Building nonstationary extreme value model using L-moments

TL;DR

This paper introduces a new robust L-moment-based algorithm for nonstationary extreme value modeling that effectively handles positive variance trends and incorporates physical covariates, demonstrated through simulations and real data.

Contribution

It develops an innovative estimation method combining L-moments and robust regression, improving performance over existing approaches in nonstationary extreme value analysis.

Findings

The proposed method outperforms traditional L-moment approaches in simulations.

It provides more accurate return level estimates for nonstationary data.

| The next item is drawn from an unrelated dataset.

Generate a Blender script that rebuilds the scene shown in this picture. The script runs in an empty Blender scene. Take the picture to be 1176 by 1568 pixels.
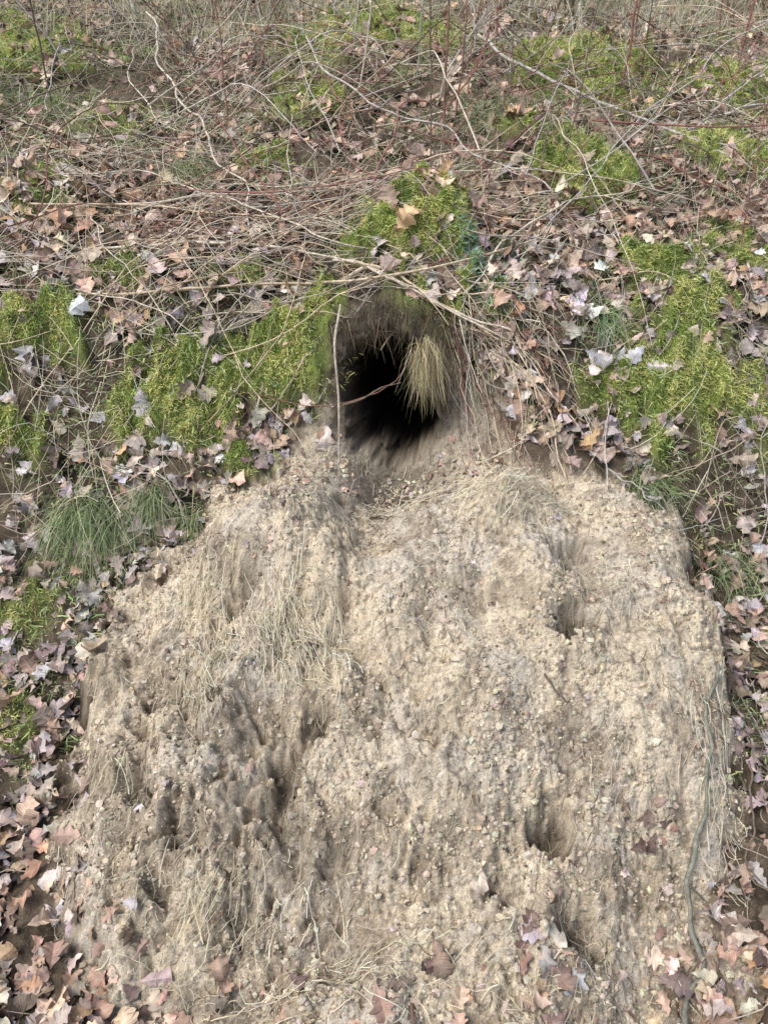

Application to UK streamflow data confirms practical usefulness.

Abstract

The maximum likelihood estimation for a time-dependent nonstationary (NS) extreme value model is often too sensitive to influential observations, such as large values toward the end of a sample. Thus, alternative methods using L-moments have been developed in NS models to address this problem while retaining the advantages of the stationary L-moment method. However, one method using L-moments displays inferior performance compared to stationary estimation when the data exhibit a positive trend in variance. To address this problem, we propose a new algorithm for efficiently estimating the NS parameters. The proposed method combines L-moments and robust regression, using standardized residuals. A simulation study demonstrates that the proposed method overcomes the mentioned problem. The comparison is conducted using conventional and redefined return level estimates. An application to peak streamflow data in Trehafod in the UK illustrates the usefulness of the proposed method. Additionally, we extend the proposed method to a NS extreme value model in which physical covariates are employed as predictors. Furthermore, we consider a model selection criterion based on the cross-validated generalized L-moment distance as an alternative to the likelihood-based criteria.